MEXICO CITY -- Banco Nacional de Mexico, known as Banamex, is part of Citigroup's "strategic plan" for the future and will maintain lending levels despite Mexico's slowing economy, CEO Enrique Zorrilla told reporters.

"We're in the most important emerging market for the U.S. and (Citigroup) has mentioned Banamex as the example to be followed in other countries," Zorrilla said.

Banamex's net profit dropped 28% to 13 billion pesos ($949 million) in 2008, he said, as rising unemployment and cooling growth boosted losses on loans.

Some 6.7 billion pesos ($486 million), or 7%, of consumer credit card loans were overdue at year's end, compared with 2.9% of total loans, Zorrilla said.

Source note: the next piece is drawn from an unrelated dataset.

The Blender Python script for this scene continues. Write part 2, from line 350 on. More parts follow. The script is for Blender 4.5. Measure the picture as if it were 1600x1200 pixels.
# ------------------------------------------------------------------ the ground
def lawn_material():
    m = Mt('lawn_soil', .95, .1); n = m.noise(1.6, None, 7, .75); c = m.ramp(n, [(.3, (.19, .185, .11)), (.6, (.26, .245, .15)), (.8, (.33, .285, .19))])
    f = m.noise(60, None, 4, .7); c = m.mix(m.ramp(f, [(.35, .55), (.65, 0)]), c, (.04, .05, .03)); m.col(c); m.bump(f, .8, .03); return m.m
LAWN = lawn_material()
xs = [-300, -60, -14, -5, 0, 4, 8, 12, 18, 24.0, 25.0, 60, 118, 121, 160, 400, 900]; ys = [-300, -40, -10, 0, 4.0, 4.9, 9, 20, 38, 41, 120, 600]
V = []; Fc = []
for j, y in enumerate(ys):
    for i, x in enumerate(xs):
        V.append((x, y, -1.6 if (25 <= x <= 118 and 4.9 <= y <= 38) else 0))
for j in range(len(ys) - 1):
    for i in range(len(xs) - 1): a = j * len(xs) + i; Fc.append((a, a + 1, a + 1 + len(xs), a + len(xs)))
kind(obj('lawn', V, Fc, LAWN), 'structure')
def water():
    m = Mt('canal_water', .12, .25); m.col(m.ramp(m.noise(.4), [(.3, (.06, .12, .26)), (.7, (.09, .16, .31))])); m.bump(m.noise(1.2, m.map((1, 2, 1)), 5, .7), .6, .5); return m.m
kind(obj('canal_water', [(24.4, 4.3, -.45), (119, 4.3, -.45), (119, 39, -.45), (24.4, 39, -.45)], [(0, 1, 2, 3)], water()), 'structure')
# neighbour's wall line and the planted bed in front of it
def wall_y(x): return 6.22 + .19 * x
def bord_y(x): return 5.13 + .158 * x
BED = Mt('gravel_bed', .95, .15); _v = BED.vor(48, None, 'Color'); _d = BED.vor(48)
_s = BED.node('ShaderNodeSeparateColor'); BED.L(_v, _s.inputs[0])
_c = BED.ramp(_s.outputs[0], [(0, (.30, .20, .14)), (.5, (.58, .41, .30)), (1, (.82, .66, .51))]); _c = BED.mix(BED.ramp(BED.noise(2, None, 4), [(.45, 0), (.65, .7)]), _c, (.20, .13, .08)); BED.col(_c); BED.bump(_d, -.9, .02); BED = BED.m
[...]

Banamex represents 90% of Grupo Financiero Banamex, which Citigroup acquired in 2001. It is Mexico's second-largest bank and one of New York-based Citigroup's most lucrative properties raising speculation it might be sold to shore up capital for its parent.

Citigroup, hit hard as the subprime mortgage crisis spiraled in the U.S., reported a fourth-quarter loss of $8.29 billion in January, and it split into two entities to separate retail banking from its brokerage.

Still, Citi "has no intention" of selling Banamex, "a strong performing business that is a very complementary fit within our long-term strategic growth plans," spokesman Jon Diat said Friday.

Citing unnamed sources, the Wall Street Journal that day reported that Citi was considering the sale if its financial position further deteriorated.

Citigroup CEO Vikram Pandit plans to visit the bank's operations next week to confirm Citi's "intention of keeping Banamex as a central part of its strategy," Banamex's director of legal and institutional development, Javier Arrigunaga, said Monday.

Banamex's net worth, defined as the difference between assets and liabilities, was 140 billion pesos ($10.2 billion) at year's end, while reserves were 30 billion pesos ($2.2 billion), Zorrilla said.